In Emacs each key is bound to a command and you can rebind every key
(including all the modifiers like shift, meta, ctrl, etc.) to a
different command, like I show above. You can also bind keys to do
different things in different modes (Emacs chooses a "mode" for each
buffer, typically based on the filename or content of the file that is
loaded into that buffer: e.g., C/C++ mode, Python mode, Text mode,
etc.)
Different keys can (and do) map to the same command. So, the
"traditional" C-a maps to beginning-of-line, but so does Home. I'm not
sure if C-a is an example of what you mean by "two-key key-
combination".
> My understanding is that Emacs uses Home and End to get to the
> beginning and end of the document
That is not true for Emacs "out of the box". Maybe it was true at some
point in the past, but current versions of Emacs do not work like this.
> > I know people who don't use Emacs, but they do use Magit: they
> > start up an Emacs instance with a simple setup file that drops into
> > Magit automatically, and use it as a kind of "Git interface stand-
> > alone app".
>
> Interesting. I found a YouTube video for it:
>
> https://www.youtube.com/watch?v=X_iX5US1_xE
I've seen that one. This is better than some but to me it still gets
too far down in the weeds, certainly in the beginning. Plus he's using
Evil mode which means he's using a vi interface, not actually using
normal Emacs keybindings. IMO a good introductory video should be all
about features and not mention things like "how to move the cursor" at
all, and it shouldn't rely on highly user-specific configurations.

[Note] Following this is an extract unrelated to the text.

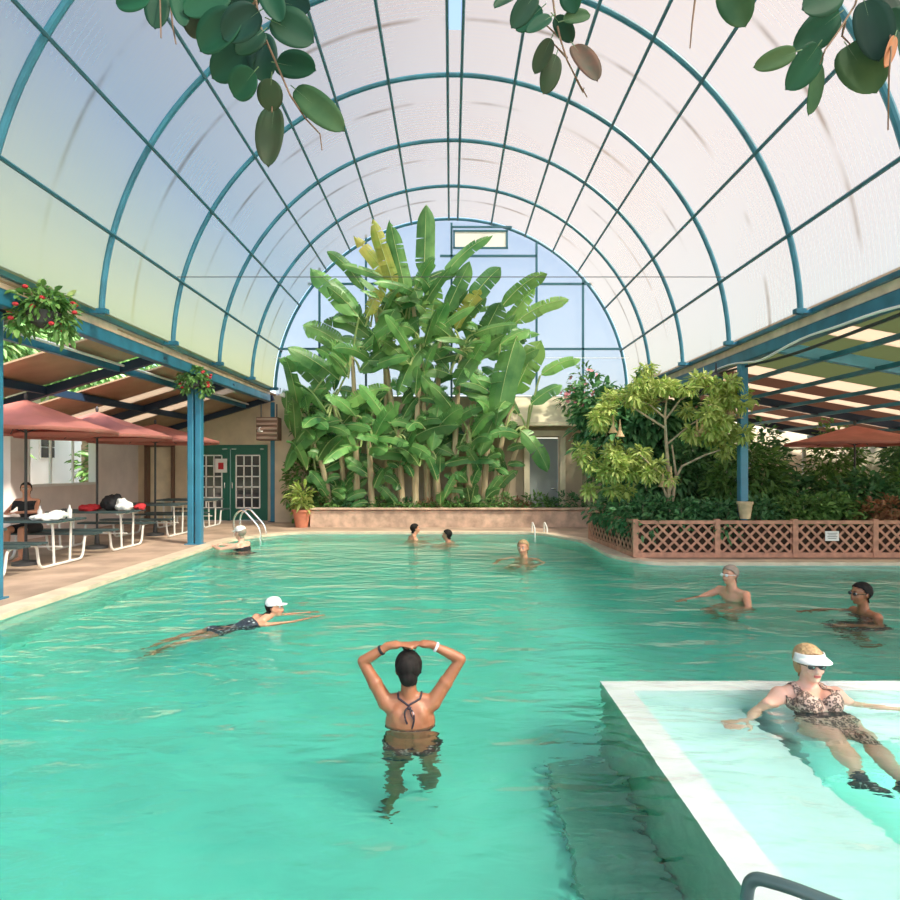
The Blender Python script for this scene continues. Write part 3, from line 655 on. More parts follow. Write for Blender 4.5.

Also he is (by his own admission) not a full-time developer and misses
some of the most powerful parts of Magit, such as staging individual
chunks of diffs, using interactive rebase to reorder changes, etc.
There is also Forge https://github.com/magit/forge which provides a
Magit-based integration with forges like GitLab and GitHub: it allows
fetching issues, managing PRs, etc. I don't use this much myself.
> I can see why you like it, but I still prefer the command-line. Using
> it would involve learning lots of new shortcuts.
That is true, although they're pretty mnemonic: "s" to stage, "u" to
unstage, "p" to push, "f" to fetch, etc. etc.
There is also great pop-up help by typing "?".